Seated on a bench by a sandy path, Jack Butler Yeats depicts a man in a black hat reading. The path leads to a building, beyond which the sea is visible and on the horizon a storm gathers. As was common for the artist from the 1930s onwards, the view is an imaginary one. Yeats said the painting represented a seaside scene that could be found anywhere in Ireland rather than denoting a particular place. In this way, Yeats's pictures could encapsulate a wider frame of reference which a more recognizable subject might inhibit. Clearly it is not just the man that is the subject of the work but the storm itself - the title of painting. That there is a connection between the two is evident but the precise relationship remains ambiguous. The storm is seen forming on the horizon, the rain denoted by a grey-purple pigment which, as Hilary Pyle points out, is also reflected in the man's face.

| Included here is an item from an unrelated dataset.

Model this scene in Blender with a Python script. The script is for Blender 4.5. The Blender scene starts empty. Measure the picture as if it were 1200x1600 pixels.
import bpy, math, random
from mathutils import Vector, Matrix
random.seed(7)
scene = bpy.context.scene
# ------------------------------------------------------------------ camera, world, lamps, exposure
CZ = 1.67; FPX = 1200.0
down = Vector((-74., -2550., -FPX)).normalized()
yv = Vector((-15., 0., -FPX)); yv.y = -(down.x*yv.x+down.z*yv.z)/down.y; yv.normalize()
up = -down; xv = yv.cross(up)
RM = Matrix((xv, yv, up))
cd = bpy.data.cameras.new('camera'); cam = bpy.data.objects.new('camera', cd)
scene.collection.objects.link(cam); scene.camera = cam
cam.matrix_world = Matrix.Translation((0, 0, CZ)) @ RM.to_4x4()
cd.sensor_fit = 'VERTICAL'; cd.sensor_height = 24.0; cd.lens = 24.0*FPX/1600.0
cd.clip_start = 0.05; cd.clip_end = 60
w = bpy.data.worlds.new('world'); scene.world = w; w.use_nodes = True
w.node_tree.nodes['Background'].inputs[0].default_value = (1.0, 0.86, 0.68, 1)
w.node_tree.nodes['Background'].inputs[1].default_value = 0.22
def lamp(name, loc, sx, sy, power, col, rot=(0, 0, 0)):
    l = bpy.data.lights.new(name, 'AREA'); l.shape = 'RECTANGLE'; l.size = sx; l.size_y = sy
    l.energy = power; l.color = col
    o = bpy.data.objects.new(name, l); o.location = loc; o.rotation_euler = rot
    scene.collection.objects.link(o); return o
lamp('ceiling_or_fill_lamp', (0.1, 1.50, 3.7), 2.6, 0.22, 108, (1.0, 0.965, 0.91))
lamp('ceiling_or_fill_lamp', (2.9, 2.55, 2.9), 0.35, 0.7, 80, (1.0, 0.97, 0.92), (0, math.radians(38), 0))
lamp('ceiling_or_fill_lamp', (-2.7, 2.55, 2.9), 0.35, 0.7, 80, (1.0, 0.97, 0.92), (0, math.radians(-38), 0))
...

The distinctive brilliance of Yeats' paintings following his revolutionary change of style from the mid-1920s was his ability to shape form and emotion with colour. Yeats's paintings were no longer delineated by strong lines but became increasingly expressive. Brushwork and colour were freed, interacting together to create a wholly new vision, which presented their own challenges and rewards. When Samuel Becket encountered the present work, he described it as the 'fuchsia' picture in a letter to Thomas MacGreevy and while finding it lovely, felt it bore 'something more like artificial excitement' (TCD Ms, 10402, 17 July 1936). However, upon seeing the work on a subsequent occasion, he revised his opinion and was pleased by the composition. 

Yeats once told Victor Waddington that if his paintings worked for everyone in different ways it was a good painting (see H. Pyle, op. cit., p.xxix). Paradoxically, although it was Yeats' subjectivity that defined his paintings in the latter part of his career, this was not to the exclusion of the viewer. Through the animation of his compositions, the viewer is drawn into the picture, and invited to question and interpret the works for themselves. In A Storm / Gaillshion, we see this ambition fully realised.